Purists wouldn't. Why would they? But there's no getting around the fact that the Elise is too damn small. In fact, unless you're supple, there's simply no getting into the Elise. Period. I'm serious. Anyone who can't do the Yoga position known as "the bow" should not attempt to post themselves into the four foot slot between the Elise' roof and doorsill without their chiropractor's number teed-up for speed dial. Middle-aged extraction is equally perilous and inelegant. You don't sit in the thing as much as wear it.

 
Discussion starter · #4 ·
Stand on the seats...

There's only one solution: put the roof in the boot and stand on the seats. Much has been written about the difficulty of convincing the Elise to go topless, and all of it's wrong. Once you slip the canvas tabs off the end of the flying buttresses, removing the canvas and rubber and metal and mesh thingy is easy. Replacing it is the bitch. A teenager losing his virginity would have an easier time figuring out which bit goes where, and what you're supposed to to do with it when its in place. But even that (the Elise's roof) gets easier after a little practice- and a phone call or two to Lotus' PR department.

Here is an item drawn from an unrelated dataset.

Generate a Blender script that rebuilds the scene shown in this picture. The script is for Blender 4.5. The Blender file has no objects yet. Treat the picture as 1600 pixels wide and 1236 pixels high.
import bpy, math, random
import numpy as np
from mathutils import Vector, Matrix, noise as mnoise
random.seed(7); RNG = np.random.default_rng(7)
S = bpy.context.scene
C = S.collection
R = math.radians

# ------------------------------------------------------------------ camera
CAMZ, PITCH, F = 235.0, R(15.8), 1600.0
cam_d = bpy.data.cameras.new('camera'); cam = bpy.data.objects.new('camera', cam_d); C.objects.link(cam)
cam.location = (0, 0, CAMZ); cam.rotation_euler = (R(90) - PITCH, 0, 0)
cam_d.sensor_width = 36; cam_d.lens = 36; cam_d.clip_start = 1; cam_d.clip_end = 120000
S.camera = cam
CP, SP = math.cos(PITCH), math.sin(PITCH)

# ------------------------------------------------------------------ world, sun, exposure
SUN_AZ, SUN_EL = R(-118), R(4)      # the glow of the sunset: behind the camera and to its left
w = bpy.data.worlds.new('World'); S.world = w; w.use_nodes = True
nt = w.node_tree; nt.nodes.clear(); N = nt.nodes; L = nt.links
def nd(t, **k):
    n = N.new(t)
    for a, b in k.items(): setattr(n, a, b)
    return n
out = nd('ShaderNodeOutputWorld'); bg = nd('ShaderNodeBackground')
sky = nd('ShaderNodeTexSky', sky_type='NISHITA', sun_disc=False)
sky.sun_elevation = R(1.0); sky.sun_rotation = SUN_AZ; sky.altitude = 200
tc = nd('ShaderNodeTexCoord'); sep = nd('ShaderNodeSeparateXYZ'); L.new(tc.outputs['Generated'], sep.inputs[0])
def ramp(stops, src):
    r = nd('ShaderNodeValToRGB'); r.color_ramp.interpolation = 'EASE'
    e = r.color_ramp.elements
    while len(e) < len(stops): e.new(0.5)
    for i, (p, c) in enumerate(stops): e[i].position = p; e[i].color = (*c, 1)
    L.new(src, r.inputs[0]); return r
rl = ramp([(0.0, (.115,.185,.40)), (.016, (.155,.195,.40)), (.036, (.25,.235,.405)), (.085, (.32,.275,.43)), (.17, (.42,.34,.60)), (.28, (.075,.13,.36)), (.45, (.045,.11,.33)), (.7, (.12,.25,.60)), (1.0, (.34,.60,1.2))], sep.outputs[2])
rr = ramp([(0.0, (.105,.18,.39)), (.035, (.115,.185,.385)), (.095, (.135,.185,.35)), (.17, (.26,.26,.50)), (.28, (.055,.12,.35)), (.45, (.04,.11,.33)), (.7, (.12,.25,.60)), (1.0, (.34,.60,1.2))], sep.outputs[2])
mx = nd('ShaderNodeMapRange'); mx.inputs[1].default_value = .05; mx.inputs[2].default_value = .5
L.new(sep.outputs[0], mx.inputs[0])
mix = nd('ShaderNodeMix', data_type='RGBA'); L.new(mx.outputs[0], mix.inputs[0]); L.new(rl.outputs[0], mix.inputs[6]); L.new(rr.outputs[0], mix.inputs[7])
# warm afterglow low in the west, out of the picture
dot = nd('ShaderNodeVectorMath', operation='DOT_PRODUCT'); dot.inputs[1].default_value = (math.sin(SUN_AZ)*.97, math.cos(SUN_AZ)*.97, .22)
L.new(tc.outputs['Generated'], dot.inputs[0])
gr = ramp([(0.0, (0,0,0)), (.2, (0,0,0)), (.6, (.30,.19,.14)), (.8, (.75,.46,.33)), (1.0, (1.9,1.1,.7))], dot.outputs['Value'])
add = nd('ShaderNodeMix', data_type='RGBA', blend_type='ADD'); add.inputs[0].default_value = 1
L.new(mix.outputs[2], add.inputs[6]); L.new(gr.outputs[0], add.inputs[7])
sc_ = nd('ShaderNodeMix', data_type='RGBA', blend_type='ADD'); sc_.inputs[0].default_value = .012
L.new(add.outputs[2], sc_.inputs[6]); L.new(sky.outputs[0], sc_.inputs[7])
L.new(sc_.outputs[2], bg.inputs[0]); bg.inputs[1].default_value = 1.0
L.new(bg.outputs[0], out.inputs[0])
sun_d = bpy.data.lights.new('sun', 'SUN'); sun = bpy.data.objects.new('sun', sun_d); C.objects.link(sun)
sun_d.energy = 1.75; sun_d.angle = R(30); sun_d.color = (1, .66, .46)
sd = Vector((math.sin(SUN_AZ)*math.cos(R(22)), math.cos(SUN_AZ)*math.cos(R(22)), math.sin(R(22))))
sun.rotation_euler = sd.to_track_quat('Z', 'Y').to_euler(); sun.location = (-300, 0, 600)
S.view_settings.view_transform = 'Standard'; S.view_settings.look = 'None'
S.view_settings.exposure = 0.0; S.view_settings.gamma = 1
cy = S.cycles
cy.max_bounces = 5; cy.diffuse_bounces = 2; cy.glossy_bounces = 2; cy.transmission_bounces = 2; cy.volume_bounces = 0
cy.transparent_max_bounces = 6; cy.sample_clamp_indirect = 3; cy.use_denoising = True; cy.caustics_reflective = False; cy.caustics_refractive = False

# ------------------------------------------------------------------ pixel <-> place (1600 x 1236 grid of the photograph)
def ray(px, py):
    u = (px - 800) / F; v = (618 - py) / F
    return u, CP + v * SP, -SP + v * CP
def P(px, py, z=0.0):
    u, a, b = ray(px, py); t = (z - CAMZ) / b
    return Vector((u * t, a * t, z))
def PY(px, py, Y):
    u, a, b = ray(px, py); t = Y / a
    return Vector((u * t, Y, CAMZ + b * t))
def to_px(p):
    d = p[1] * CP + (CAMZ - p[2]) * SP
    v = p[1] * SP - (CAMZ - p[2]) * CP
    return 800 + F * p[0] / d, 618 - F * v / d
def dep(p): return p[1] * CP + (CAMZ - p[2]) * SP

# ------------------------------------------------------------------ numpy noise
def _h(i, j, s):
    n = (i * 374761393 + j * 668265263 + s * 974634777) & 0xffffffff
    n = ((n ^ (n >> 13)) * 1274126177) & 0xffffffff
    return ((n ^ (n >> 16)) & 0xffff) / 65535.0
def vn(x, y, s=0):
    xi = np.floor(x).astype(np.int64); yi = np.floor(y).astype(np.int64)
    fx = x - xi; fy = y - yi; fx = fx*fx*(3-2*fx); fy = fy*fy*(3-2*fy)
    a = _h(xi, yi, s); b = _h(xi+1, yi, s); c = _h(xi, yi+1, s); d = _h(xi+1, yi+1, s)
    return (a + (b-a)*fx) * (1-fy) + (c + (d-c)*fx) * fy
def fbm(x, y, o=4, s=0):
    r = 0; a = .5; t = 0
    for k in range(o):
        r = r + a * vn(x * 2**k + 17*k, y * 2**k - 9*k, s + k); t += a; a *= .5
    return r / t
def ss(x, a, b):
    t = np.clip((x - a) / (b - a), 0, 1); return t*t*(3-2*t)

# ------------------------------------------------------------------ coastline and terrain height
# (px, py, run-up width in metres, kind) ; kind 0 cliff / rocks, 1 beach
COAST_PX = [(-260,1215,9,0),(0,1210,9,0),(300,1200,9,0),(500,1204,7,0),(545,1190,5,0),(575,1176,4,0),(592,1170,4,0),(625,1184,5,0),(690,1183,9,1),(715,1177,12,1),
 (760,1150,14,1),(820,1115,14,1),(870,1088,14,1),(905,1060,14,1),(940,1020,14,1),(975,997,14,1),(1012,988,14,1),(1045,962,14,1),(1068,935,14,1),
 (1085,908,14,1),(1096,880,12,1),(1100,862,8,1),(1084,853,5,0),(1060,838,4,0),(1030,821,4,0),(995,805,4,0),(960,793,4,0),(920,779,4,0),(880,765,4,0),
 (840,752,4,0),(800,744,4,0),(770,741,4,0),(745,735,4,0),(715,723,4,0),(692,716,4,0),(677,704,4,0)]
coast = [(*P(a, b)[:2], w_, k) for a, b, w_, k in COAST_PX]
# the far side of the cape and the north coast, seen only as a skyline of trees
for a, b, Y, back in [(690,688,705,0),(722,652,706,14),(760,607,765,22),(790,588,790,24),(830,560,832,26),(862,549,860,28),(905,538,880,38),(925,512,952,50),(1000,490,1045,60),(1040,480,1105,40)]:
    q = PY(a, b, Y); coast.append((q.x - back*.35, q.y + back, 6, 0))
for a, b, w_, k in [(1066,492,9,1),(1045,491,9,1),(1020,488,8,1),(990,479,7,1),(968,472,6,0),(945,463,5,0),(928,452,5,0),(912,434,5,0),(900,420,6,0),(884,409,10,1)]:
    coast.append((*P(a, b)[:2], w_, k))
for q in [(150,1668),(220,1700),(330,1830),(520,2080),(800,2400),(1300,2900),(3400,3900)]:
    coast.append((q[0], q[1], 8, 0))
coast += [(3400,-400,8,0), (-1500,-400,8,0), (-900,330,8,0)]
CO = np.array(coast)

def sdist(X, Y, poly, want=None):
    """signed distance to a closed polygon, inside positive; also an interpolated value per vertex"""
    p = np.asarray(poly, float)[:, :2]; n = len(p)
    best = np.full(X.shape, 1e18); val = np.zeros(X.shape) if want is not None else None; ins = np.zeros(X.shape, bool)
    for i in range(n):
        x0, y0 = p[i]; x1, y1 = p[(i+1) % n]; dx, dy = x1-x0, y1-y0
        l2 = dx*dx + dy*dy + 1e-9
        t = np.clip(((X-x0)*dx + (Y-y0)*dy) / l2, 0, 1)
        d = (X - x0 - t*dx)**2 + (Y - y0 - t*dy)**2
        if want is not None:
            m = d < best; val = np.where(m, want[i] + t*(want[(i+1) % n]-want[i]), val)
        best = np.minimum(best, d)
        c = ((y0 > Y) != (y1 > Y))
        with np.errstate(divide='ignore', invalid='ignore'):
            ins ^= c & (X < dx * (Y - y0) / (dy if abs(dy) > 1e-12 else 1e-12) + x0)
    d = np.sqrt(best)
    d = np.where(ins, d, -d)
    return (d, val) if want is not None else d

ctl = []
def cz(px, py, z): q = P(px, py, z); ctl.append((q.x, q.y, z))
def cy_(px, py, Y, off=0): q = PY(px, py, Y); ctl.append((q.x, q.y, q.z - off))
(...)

By far greatest sacrifice demanded by the Elise's design is the driver's proximity to the pavement. It's like sitting in the second row in a cinema. If there's a car in front of you, there's a LOT of car in front of you. A proper truck appears no less epic than Moby Dick. Combined with a cramped cabin, it's enough to make you feel like a five-year-old. Die-hard drivers who suffer from even mild claustrophobia will not be well pleased.

The rest will. The Elise is a genuine classic that does both Lotus and its discerning (if rabid) owners proud. The car's ergonomic limitations mean the Elise is really only viable daily transport for slim-line twenty or thirty somethings in a hurry. The rest of us can and should view the Elise as a weekend or track day toy. As such, it's the best car money can buy. Despite the obvious styling cues- a pastiche of every supercar cliché ever made- the Lotus Elise is not a miniature Ferrari. Oh no. It's a lot better than that.